Make a tally of the lines in the records that include the string "follow", and give only that number.

──────── Data excerpts

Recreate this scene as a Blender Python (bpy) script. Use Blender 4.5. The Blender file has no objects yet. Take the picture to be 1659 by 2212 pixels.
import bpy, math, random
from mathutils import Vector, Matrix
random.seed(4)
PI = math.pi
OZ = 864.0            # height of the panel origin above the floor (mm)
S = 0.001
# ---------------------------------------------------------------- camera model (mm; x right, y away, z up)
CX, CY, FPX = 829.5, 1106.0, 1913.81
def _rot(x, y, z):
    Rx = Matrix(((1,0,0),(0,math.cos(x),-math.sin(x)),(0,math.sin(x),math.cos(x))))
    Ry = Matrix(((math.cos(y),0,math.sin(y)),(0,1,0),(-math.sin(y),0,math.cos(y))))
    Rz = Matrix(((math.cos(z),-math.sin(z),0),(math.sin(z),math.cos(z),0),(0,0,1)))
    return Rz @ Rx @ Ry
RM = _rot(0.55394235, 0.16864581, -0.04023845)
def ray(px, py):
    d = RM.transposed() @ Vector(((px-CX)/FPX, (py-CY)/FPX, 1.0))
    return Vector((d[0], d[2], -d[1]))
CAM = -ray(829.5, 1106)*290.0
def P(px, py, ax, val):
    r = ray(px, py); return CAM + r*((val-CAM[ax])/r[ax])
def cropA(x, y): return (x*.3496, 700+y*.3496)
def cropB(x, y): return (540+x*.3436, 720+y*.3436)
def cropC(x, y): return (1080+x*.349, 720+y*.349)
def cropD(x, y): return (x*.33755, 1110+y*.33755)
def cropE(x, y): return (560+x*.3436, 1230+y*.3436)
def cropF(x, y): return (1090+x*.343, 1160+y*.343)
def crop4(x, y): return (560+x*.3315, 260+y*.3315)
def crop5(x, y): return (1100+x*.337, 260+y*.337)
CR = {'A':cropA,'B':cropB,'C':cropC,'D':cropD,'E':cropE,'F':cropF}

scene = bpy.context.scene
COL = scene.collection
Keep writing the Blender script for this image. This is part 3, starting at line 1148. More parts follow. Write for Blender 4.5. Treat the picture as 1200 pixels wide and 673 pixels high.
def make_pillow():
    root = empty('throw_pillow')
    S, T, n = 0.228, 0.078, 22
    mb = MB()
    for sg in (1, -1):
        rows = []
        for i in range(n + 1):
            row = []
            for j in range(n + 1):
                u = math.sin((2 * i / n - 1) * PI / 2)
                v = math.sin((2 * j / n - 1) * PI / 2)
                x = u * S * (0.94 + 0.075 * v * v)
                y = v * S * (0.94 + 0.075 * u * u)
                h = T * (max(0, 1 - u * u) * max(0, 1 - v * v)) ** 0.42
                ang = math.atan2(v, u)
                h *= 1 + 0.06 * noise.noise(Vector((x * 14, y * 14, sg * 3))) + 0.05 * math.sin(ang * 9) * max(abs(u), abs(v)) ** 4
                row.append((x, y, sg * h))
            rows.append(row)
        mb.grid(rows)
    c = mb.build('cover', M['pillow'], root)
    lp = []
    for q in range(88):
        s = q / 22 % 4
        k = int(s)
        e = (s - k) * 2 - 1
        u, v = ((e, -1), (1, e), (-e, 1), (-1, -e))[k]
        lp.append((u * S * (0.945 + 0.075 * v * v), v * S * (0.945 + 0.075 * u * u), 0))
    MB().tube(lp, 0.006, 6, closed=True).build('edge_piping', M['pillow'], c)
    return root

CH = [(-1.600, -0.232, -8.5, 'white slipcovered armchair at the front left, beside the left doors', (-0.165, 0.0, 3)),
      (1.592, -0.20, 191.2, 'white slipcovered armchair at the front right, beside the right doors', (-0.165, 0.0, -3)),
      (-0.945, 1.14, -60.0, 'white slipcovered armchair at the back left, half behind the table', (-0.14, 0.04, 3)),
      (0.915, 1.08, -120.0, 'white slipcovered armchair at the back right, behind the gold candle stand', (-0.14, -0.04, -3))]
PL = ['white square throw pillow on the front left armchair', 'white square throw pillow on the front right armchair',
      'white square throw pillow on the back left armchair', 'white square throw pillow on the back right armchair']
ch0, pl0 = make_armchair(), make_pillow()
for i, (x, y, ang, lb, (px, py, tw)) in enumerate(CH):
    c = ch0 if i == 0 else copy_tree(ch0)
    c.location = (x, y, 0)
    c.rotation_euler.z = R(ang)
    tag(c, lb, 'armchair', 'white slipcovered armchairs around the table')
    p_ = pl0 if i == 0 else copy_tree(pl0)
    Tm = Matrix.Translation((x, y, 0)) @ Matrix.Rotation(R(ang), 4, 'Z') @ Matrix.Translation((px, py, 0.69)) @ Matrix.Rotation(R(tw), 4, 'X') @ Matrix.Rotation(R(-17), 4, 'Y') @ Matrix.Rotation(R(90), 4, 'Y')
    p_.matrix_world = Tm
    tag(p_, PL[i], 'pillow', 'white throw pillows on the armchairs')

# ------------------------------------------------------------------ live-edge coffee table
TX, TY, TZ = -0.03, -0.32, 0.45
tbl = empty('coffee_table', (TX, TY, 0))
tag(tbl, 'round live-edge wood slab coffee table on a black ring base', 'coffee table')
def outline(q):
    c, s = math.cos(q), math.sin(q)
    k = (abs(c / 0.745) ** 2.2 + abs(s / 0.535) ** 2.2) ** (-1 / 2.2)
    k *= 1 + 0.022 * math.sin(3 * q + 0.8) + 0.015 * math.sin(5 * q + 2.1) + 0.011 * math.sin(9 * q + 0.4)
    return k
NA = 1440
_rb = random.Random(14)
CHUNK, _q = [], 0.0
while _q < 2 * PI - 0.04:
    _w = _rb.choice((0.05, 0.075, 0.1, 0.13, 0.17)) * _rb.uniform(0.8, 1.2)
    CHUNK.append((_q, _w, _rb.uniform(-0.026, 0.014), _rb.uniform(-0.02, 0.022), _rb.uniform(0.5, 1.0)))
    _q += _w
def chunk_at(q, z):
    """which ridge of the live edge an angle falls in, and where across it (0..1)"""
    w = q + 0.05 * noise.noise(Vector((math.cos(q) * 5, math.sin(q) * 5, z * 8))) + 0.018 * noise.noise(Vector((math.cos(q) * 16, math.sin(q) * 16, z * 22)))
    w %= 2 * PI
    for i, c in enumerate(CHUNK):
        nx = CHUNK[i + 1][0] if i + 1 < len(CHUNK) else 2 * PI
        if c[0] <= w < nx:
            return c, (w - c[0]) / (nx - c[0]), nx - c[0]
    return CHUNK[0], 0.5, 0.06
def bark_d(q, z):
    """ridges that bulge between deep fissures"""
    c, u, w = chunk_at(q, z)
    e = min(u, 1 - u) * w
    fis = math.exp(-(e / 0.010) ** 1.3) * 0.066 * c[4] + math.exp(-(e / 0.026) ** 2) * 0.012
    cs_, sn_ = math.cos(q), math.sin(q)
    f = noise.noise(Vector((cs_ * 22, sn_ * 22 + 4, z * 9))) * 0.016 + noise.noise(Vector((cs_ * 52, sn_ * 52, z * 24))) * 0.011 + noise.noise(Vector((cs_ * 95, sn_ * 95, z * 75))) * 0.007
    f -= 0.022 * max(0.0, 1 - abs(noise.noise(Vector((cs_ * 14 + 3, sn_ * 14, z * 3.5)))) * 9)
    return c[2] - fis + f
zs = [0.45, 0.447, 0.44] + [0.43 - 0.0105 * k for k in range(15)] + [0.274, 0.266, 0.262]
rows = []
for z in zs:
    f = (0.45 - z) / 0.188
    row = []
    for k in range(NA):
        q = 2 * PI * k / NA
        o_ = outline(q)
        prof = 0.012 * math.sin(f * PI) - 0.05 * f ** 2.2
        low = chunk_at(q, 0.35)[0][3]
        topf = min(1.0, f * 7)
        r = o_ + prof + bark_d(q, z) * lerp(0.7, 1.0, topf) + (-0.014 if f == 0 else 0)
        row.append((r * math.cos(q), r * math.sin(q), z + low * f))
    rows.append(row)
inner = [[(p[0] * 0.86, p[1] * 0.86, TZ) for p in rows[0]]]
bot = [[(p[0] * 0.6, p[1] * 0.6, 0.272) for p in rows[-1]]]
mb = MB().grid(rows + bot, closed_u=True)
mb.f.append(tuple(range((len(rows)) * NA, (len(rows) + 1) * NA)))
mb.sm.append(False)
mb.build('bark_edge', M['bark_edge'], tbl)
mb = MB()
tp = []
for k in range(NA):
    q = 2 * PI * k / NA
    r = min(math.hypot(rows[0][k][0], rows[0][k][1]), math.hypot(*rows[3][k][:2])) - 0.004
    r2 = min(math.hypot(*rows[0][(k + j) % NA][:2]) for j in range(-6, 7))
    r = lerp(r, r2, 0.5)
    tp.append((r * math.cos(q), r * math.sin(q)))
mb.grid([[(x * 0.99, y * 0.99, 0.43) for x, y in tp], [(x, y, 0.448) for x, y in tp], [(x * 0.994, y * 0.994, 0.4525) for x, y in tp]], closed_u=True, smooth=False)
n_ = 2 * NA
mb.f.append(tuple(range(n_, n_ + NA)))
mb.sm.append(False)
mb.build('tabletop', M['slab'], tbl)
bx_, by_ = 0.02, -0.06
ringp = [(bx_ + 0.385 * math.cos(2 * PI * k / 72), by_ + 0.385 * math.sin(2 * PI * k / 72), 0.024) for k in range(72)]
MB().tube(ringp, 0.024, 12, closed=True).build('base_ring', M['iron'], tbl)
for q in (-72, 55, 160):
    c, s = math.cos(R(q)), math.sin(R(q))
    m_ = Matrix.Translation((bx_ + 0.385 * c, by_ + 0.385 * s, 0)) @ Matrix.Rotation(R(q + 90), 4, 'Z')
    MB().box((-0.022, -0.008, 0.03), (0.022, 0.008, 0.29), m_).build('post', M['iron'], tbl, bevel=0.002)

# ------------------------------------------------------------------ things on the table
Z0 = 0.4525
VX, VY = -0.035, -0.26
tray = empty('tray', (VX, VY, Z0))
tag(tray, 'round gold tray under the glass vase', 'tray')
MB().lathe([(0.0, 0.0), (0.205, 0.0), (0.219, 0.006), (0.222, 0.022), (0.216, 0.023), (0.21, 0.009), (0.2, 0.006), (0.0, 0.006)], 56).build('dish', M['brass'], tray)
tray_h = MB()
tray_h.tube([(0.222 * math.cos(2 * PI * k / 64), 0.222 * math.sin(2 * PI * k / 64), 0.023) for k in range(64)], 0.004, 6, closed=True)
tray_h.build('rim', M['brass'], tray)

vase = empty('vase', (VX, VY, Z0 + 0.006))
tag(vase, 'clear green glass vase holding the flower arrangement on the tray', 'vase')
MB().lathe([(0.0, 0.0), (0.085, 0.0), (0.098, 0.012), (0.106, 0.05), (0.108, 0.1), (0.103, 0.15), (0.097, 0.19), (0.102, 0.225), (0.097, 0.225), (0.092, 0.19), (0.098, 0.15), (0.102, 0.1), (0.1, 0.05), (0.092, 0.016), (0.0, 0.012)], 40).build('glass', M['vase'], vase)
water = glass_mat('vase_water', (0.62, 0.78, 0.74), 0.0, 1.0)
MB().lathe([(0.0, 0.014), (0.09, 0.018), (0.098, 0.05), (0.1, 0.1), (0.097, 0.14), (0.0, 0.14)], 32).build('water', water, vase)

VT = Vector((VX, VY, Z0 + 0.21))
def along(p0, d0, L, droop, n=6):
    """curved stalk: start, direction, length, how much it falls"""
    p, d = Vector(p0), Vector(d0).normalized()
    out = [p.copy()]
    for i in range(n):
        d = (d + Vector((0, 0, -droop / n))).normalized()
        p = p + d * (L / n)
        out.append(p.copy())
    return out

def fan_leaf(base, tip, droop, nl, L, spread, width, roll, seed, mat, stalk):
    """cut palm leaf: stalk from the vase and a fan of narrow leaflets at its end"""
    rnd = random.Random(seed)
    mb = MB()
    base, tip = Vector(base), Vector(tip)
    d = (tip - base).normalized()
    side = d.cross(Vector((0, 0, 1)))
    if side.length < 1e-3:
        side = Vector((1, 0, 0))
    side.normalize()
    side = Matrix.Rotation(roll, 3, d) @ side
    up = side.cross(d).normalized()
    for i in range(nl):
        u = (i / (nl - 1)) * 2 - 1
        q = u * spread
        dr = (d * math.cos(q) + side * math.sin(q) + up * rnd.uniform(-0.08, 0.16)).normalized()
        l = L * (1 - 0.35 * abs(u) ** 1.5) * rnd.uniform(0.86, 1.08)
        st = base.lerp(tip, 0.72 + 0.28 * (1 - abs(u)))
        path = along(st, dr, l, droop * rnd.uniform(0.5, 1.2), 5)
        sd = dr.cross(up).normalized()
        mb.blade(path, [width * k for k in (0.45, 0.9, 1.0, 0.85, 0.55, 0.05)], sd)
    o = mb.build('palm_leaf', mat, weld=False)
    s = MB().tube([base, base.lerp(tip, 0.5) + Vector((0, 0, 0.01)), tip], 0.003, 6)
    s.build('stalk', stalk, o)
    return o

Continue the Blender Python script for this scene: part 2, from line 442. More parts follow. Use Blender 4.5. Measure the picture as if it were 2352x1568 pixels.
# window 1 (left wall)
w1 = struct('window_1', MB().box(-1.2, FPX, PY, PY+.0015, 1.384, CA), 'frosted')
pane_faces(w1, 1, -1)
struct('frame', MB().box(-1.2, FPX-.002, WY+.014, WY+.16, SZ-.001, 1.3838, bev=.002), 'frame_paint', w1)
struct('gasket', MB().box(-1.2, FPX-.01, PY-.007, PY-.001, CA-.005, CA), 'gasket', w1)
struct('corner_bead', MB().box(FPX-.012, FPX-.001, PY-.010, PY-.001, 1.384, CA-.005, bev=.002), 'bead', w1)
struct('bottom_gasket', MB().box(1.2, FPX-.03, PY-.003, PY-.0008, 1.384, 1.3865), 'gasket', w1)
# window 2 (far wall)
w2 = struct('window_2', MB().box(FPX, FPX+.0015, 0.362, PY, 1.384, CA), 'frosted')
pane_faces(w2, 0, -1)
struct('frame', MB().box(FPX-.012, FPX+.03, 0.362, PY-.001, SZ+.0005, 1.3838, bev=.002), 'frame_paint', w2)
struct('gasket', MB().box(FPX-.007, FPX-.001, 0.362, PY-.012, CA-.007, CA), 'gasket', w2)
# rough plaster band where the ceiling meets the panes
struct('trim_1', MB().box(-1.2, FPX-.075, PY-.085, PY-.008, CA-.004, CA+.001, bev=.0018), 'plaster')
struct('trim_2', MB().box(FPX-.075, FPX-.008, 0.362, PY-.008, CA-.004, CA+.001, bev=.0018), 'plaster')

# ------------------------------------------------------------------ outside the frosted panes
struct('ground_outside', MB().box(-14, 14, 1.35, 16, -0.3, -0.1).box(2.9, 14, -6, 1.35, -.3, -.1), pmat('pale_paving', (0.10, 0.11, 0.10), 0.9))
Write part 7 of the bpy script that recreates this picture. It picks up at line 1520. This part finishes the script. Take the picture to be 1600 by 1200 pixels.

────────────────

- **Answer to this problem**: 2